Given problem:
Will you give the material below again, every line exactly as it is?
──────── Data lines
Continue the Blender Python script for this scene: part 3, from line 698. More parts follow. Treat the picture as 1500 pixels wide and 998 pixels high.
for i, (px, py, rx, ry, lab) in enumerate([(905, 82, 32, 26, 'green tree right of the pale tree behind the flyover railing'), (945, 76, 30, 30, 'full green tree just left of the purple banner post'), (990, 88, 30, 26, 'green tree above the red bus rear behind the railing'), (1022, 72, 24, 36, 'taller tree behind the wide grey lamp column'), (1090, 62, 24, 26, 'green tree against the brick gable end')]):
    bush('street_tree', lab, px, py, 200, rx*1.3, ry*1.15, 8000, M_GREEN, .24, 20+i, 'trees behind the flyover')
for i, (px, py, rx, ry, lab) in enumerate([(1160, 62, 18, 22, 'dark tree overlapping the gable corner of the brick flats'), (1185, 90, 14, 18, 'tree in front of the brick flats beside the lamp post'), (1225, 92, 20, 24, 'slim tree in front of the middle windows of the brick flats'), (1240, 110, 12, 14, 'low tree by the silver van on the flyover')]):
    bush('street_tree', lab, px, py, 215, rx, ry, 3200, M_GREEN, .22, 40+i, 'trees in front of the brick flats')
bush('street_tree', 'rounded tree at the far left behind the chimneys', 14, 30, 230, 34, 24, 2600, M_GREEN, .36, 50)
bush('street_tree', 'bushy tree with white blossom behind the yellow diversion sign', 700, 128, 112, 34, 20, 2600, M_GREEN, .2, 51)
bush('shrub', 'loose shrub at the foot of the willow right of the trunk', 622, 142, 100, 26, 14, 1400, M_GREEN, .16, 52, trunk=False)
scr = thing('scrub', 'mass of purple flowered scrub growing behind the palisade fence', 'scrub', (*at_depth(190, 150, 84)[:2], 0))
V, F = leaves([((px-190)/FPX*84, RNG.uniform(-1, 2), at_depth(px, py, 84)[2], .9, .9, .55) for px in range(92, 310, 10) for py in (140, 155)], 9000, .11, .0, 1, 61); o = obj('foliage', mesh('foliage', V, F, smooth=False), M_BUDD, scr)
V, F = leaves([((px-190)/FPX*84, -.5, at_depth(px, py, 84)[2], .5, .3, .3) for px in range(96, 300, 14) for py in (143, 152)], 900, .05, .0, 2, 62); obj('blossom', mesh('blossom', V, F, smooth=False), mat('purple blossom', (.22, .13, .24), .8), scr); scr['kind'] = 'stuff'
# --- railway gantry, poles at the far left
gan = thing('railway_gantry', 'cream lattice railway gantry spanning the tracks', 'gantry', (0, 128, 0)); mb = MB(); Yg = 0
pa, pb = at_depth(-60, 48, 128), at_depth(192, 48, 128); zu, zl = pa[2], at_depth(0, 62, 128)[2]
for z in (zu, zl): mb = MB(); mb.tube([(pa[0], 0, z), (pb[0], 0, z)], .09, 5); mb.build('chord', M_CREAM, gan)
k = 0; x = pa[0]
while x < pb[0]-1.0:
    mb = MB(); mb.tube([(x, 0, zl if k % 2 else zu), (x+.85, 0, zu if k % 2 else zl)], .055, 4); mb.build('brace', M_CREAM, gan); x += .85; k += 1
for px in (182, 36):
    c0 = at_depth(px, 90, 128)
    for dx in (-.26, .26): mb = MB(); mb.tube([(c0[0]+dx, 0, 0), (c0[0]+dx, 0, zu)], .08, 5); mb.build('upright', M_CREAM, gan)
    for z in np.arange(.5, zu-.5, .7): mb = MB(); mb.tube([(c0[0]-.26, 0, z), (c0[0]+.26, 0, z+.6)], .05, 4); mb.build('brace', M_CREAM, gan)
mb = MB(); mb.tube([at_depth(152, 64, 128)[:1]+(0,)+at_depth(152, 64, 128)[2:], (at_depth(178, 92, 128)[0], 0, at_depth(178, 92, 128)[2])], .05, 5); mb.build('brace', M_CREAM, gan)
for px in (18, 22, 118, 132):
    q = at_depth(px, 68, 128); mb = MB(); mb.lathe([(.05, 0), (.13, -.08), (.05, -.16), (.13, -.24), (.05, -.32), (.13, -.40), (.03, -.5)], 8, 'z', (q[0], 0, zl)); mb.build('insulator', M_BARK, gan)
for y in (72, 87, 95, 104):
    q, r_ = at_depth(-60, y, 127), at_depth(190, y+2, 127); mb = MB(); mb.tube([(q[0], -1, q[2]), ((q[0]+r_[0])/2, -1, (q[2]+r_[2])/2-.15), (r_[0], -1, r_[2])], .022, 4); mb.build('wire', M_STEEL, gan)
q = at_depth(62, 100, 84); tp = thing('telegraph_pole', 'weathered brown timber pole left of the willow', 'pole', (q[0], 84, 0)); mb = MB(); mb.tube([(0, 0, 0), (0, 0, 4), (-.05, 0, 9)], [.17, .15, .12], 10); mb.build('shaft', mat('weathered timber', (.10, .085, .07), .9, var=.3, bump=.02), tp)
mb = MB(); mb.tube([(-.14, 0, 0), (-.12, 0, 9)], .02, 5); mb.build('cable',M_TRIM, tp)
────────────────
The output:
Continue the Blender Python script for this scene: part 3, from line 698. More parts follow. Treat the picture as 1500 pixels wide and 998 pixels high.
for i, (px, py, rx, ry, lab) in enumerate([(905, 82, 32, 26, 'green tree right of the pale tree behind the flyover railing'), (945, 76, 30, 30, 'full green tree just left of the purple banner post'), (990, 88, 30, 26, 'green tree above the red bus rear behind the railing'), (1022, 72, 24, 36, 'taller tree behind the wide grey lamp column'), (1090, 62, 24, 26, 'green tree against the brick gable end')]):
    bush('street_tree', lab, px, py, 200, rx*1.3, ry*1.15, 8000, M_GREEN, .24, 20+i, 'trees behind the flyover')
for i, (px, py, rx, ry, lab) in enumerate([(1160, 62, 18, 22, 'dark tree overlapping the gable corner of the brick flats'), (1185, 90, 14, 18, 'tree in front of the brick flats beside the lamp post'), (1225, 92, 20, 24, 'slim tree in front of the middle windows of the brick flats'), (1240, 110, 12, 14, 'low tree by the silver van on the flyover')]):
    bush('street_tree', lab, px, py, 215, rx, ry, 3200, M_GREEN, .22, 40+i, 'trees in front of the brick flats')
bush('street_tree', 'rounded tree at the far left behind the chimneys', 14, 30, 230, 34, 24, 2600, M_GREEN, .36, 50)
bush('street_tree', 'bushy tree with white blossom behind the yellow diversion sign', 700, 128, 112, 34, 20, 2600, M_GREEN, .2, 51)
bush('shrub', 'loose shrub at the foot of the willow right of the trunk', 622, 142, 100, 26, 14, 1400, M_GREEN, .16, 52, trunk=False)
scr = thing('scrub', 'mass of purple flowered scrub growing behind the palisade fence', 'scrub', (*at_depth(190, 150, 84)[:2], 0))
V, F = leaves([((px-190)/FPX*84, RNG.uniform(-1, 2), at_depth(px, py, 84)[2], .9, .9, .55) for px in range(92, 310, 10) for py in (140, 155)], 9000, .11, .0, 1, 61); o = obj('foliage', mesh('foliage', V, F, smooth=False), M_BUDD, scr)
V, F = leaves([((px-190)/FPX*84, -.5, at_depth(px, py, 84)[2], .5, .3, .3) for px in range(96, 300, 14) for py in (143, 152)], 900, .05, .0, 2, 62); obj('blossom', mesh('blossom', V, F, smooth=False), mat('purple blossom', (.22, .13, .24), .8), scr); scr['kind'] = 'stuff'
# --- railway gantry, poles at the far left
gan = thing('railway_gantry', 'cream lattice railway gantry spanning the tracks', 'gantry', (0, 128, 0)); mb = MB(); Yg = 0
pa, pb = at_depth(-60, 48, 128), at_depth(192, 48, 128); zu, zl = pa[2], at_depth(0, 62, 128)[2]
for z in (zu, zl): mb = MB(); mb.tube([(pa[0], 0, z), (pb[0], 0, z)], .09, 5); mb.build('chord', M_CREAM, gan)
k = 0; x = pa[0]
while x < pb[0]-1.0:
    mb = MB(); mb.tube([(x, 0, zl if k % 2 else zu), (x+.85, 0, zu if k % 2 else zl)], .055, 4); mb.build('brace', M_CREAM, gan); x += .85; k += 1
for px in (182, 36):
    c0 = at_depth(px, 90, 128)
    for dx in (-.26, .26): mb = MB(); mb.tube([(c0[0]+dx, 0, 0), (c0[0]+dx, 0, zu)], .08, 5); mb.build('upright', M_CREAM, gan)
    for z in np.arange(.5, zu-.5, .7): mb = MB(); mb.tube([(c0[0]-.26, 0, z), (c0[0]+.26, 0, z+.6)], .05, 4); mb.build('brace', M_CREAM, gan)
mb = MB(); mb.tube([at_depth(152, 64, 128)[:1]+(0,)+at_depth(152, 64, 128)[2:], (at_depth(178, 92, 128)[0], 0, at_depth(178, 92, 128)[2])], .05, 5); mb.build('brace', M_CREAM, gan)
for px in (18, 22, 118, 132):
    q = at_depth(px, 68, 128); mb = MB(); mb.lathe([(.05, 0), (.13, -.08), (.05, -.16), (.13, -.24), (.05, -.32), (.13, -.40), (.03, -.5)], 8, 'z', (q[0], 0, zl)); mb.build('insulator', M_BARK, gan)
for y in (72, 87, 95, 104):
    q, r_ = at_depth(-60, y, 127), at_depth(190, y+2, 127); mb = MB(); mb.tube([(q[0], -1, q[2]), ((q[0]+r_[0])/2, -1, (q[2]+r_[2])/2-.15), (r_[0], -1, r_[2])], .022, 4); mb.build('wire', M_STEEL, gan)
q = at_depth(62, 100, 84); tp = thing('telegraph_pole', 'weathered brown timber pole left of the willow', 'pole', (q[0], 84, 0)); mb = MB(); mb.tube([(0, 0, 0), (0, 0, 4), (-.05, 0, 9)], [.17, .15, .12], 10); mb.build('shaft', mat('weathered timber', (.10, .085, .07), .9, var=.3, bump=.02), tp)
mb = MB(); mb.tube([(-.14, 0, 0), (-.12, 0, 9)], .02, 5); mb.build('cable',M_TRIM, tp)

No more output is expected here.